Congress voted to override President Obama’s veto of a bill that allows relatives of the victims of the 9/11 terrorist attacks to sue Saudi Arabia for any role in the plot. Though some libertarians argued against the bill, I celebrated it for chipping away at the anti-libertarian idea of sovereign immunity, giving victims of American foreign policy a peaceful means of addressing their grievances, and possibly revealing clandestine activities to the American people about which they have a need to know.

Having heard libertarians argue in favor of every presidential candidate except Hillary Clinton, I decided to give it a shot. Only a bootlegger’s case was possible, and it was rather grim.

The idea of market failure is a widely believed misconception which has found widespread use in statist propaganda for the purpose of justifying government intervention in the private sector. I gave the idea perhaps its most thorough debunking to date.

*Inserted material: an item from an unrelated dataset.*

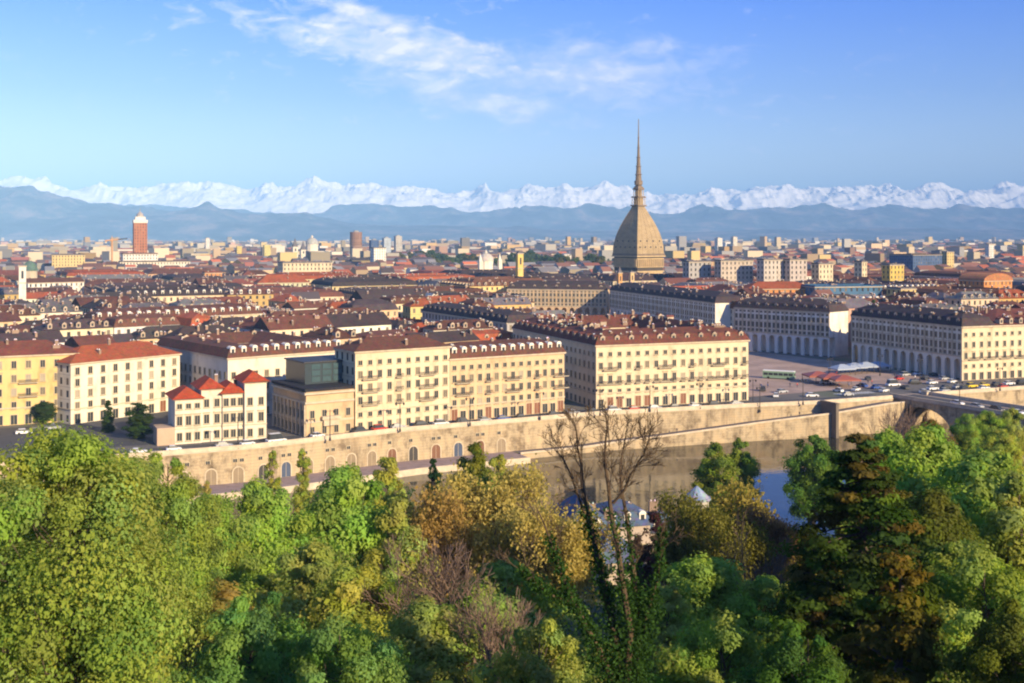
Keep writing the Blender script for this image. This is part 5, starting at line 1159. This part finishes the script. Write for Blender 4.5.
def leaves(name, P, Nn, size, tint, rs, narrow=.62):
    """P centres, Nn preferred normals, size array, tint Nx3"""
    n = len(P); Nn = Nn + rs.normal(0, .34, (n, 3)); Nn /= np.linalg.norm(Nn, axis=1)[:, None] + 1e-9
    A = np.cross(Nn, rs.normal(0, 1, (n, 3))); A /= np.linalg.norm(A, axis=1)[:, None] + 1e-9; B = np.cross(Nn, A)
    s = size[:, None]; v_ = np.empty((n, 4, 3)); v_[:, 0] = P - A * s; v_[:, 1] = P - B * s * narrow + Nn * s * .18; v_[:, 2] = P + A * s; v_[:, 3] = P + B * s * narrow + Nn * s * .18
    me = bpy.data.meshes.new(name); me.vertices.add(4 * n); me.vertices.foreach_set('co', v_.ravel().astype(np.float32)); me.loops.add(4 * n); me.loops.foreach_set('vertex_index', np.arange(4 * n, dtype=np.int32))
    me.polygons.add(n); me.polygons.foreach_set('loop_start', np.arange(0, 4 * n, 4, dtype=np.int32)); me.update(calc_edges=True)
    at_ = me.color_attributes.new('Col', 'FLOAT_COLOR', 'POINT'); col_ = np.ones((n, 4, 4)); col_[:, :, :3] = tint[:, None, :]; at_.data.foreach_set('color', col_.ravel().astype(np.float32))
    me.materials.append(LEAF); return me
def wander(m, p, q, r0, r1, rs, n=4, seg=5, amp=.06, sag=0):
    p, q = np.array(p, float), np.array(q, float); l = np.linalg.norm(q - p); prev = p
    for k in range(1, seg + 1):
        t_ = k / seg; c = p + (q - p) * t_ + (rs.normal(0, amp * l, 3) * (1 if k < seg else 0)); c[2] += sag * math.sin(math.pi * t_) * l
        m.tube(prev, c, r0 + (r1 - r0) * (k - 1) / seg, r0 + (r1 - r0) * t_, n); prev = c
def tree_proto(seed, Ht, Rw, shape='round', clumps=90, per=220, leaf=.3, z0=.18, hue=.2, bark=None, cr=.16, tints=None, fill=.55, twigs=0, radial=False):
    """Ht, Rw in metres; returns (trunk mesh, crown mesh)"""
    rs = np.random.RandomState(seed); P = []; Nn = []; T = []; Sz = []; m = MB(); tr = Ht * .022
    wander(m, (0, 0, -1), (rs.normal(0, .2), rs.normal(0, .2), Ht * .5), tr * 1.3, tr * .7, rs, 8, 5, .012); wander(m, (0, 0, Ht * .49), (0, 0, Ht * .93), tr * .7, tr * .12, rs, 6, 5, .02)
    lob = rs.uniform(.72, 1.18, 7); lph = rs.uniform(0, 6.28, 7)
    for k in range(clumps):
        for _ in range(60):
            t_ = rs.uniform(0, 1); a = rs.uniform(0, 2 * math.pi)
            if shape == 'round': env = math.sin(math.pi * min(1, (t_ * .86 + .12))) ** .55
            elif shape == 'tall': env = math.sin(math.pi * min(1, t_ * .88 + .1)) ** .7
            elif shape == 'slim': env = math.sin(math.pi * min(1, t_ * .8 + .17)) ** .6
            elif shape == 'cone': env = (1 - t_) ** .62 * (1 if t_ > .06 else .7) + .03
            env *= lob[int(a / 6.284 * 7) % 7] * (1 + .18 * math.sin(3 * t_ * 6.28 + lph[int(a * 1.1) % 7])); f_ = rs.uniform(0, 1) ** (1 - fill)
            if rs.rand() < env + .15: break
        r = Rw * env * f_ * .92; z = Ht * (z0 + (1 - z0) * t_ * .97); c = np.array([r * math.cos(a), r * math.sin(a), z]); rad = Rw * cr * 2 * rs.uniform(.55, 1.25) * (.55 if t_ > .9 else .8 if t_ > .78 else 1)
        zs = max(Ht * .12, z - r * .75 - Ht * .08 * rs.rand()) if not radial else z + .1; wander(m, (0, 0, min(zs, Ht * .9)), c, tr * .30 * (1 - t_ * .6), tr * .06, rs, 4, 4, .05)
        for _ in range(twigs): d = rs.normal(0, 1, 3); d[2] = abs(d[2]); d /= np.linalg.norm(d); m.tube(c, c + d * rad * 1.2, .03, .012, 3)
        n = int(per * rs.uniform(.6, 1.3)); d = rs.normal(0, 1, (n, 3)); d /= np.linalg.norm(d, axis=1)[:, None]; rr_ = rad * rs.uniform(.25, 1.0, n) ** .5 * rs.uniform(.75, 1.35, n)
        q = c + d * rr_[:, None] * np.array([1, 1, .72 if not radial else .35]); out_ = q - np.array([0, 0, z0 * Ht + (1 - z0) * Ht * .4]); out_ /= np.linalg.norm(out_, axis=1)[:, None] + 1e-9
        P.append(q); Nn.append(d * .8 + out_ * .5 + np.array([0, 0, .25])); base = np.array(tints[rs.randint(len(tints))] if tints else (1, 1, 1)) * rs.uniform(1 - hue, 1 + hue * 1.3); base = base * np.array([rs.uniform(.78, 1.16), 1, rs.uniform(.7, 1.2)])
        T.append(base * rs.uniform(.88, 1.12, (n, 1))); Sz.append(leaf * rs.choice([.45, .7, 1.0, 1.35], n, p=[.35, .35, .22, .08]) * rs.uniform(.8, 1.2, n))
    return m.mesh('trunk', bark or M['bark']), leaves('crown', np.concatenate(P), np.concatenate(Nn), np.concatenate(Sz), np.concatenate(T), rs), Ht, Rw
def bare_proto(seed, Ht, spread, lev=6, bark=None, buds=0, bud=.12, tint=None, minr=.012, start=.25):
    rs = np.random.RandomState(seed); m = MB(); B = []
    def go(p, d, l, r, k):
        n = 3 if k < 3 else 2; prev = p; dd = d
        for s_ in range(n):
            dd = dd + rs.normal(0, .10, 3) + np.array([0, 0, .05]); dd /= np.linalg.norm(dd); q = prev + dd * l / n; m.tube(prev, q, max(minr, r * (1 - s_ * .18)), max(minr, r * (1 - (s_ + 1) * .18)), 6 if k < 2 else 3); prev = q
            if k >= 1 and k < lev and rs.rand() < .75: a = rs.normal(0, 1, 3); a -= a.dot(dd) * dd; a /= np.linalg.norm(a); go(q, (dd * .75 + a * spread * 1.1) / np.linalg.norm(dd * .75 + a * spread * 1.1), l * rs.uniform(.5, .75), r * .5, k + 2)
        if k >= lev:
            if buds: B.append(prev)
            return
        nb = rs.randint(2, 4)
        for _ in range(nb): a = rs.normal(0, 1, 3); a -= a.dot(dd) * dd; a /= np.linalg.norm(a); e = dd + a * spread * rs.uniform(.6, 1.2) + np.array([0, 0, .12]); go(prev, e / np.linalg.norm(e), l * rs.uniform(.66, .86), r * .62, k + 1)
    go(np.array([0, 0, -.5]), np.array([0, 0, 1.0]), Ht * start, Ht * .018, 0)
    zmax = max(v_[2] for v_ in m.v); k = Ht / zmax; m.v = [(x * k, y * k, z * k) for x, y, z in m.v]
    if not buds: return m.mesh('trunk', bark or M['bark']), None, Ht, Ht * .35
    Bp = np.repeat(np.array(B) * k, buds, axis=0) + rs.normal(0, .55, (len(B) * buds, 3)); n = len(Bp); T = np.ones((n, 3)) * rs.uniform(.7, 1.3, (n, 1))
    return m.mesh('trunk', bark or M['bark']), leaves('crown', Bp, rs.normal(0, 1, (n, 3)) + [0, 0, .5], bud * rs.uniform(.5, 1.3, n), T, rs), Ht, Ht * .35
TREES = []
def plant(proto, px, ytop, Y, color, label, cat='tree', name='leafy_tree', wpx=None, rz=None, base=None, group=None, wk=1.0):
    tm, cm, H0, R0 = proto; x = xw(px, Y); zb = zg(x, Y) if base is None else base; h = zt(ytop, Y) - zb; s = h / H0; sw = (wpx / 2 * Y / F / R0) if wpx else s * wk
    root = empty(name, (x, Y, zb), rz if rz is not None else R.uniform(0, 6.28), label, cat, group)
    sz = min(s, 1.25 * sw) if cm else s; dz_ = h - sz * H0
    put('trunk', tm, root, (0, 0, dz_), sc=(sw, sw, sz))
    if dz_ > .8: m = MB(); m.tube((0, 0, -.8), (0, 0, dz_), H0 * .03 * sw, H0 * .026 * sw, 8); m.obj('trunk_base', M['bark'], root)
    if cm: put('crown', cm, root, (0, 0, dz_), sc=(sw, sw, sz), color=color)
    TREES.append((px, ytop, root)); return root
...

In the last quarter of the year, I began reading more books, which resulted in several book reviews. I can strongly recommend The Essential Guide to Freelance Writing and Our Sister Republics; The West Point History of the Civil War somewhat less so. Good Guys With Guns, on the other hand, is a disaster.

The month before the election presented several opportunities for rebuttals. Milo Yiannopoulos demonstrated both a misunderstanding of and an enmity toward libertarianism, and I rebutted his assertions, which gained a surprising amount of attention. Jeffrey Tucker tried to defend democracy as a superior alternative to monarchy or political violence, and I showed why this is misguided. Penn Jillette argued in favor of vote swapping, and I argued against it.

Finally, the 2016 election came and went, which presented many observations to be made.

Black Friday is revered by most libertarians as a celebration of free-market capitalism. I updated my explanation of why this reverence is somewhat misplaced.

Finally, Otto Warmbier spent all of 2016 detained in North Korea. I made the unpopular case that he should be left there.

All in all, it was an interesting year full of occasions to make sharp libertarian arguments. May 2017 bring more of the same. Happy New Year!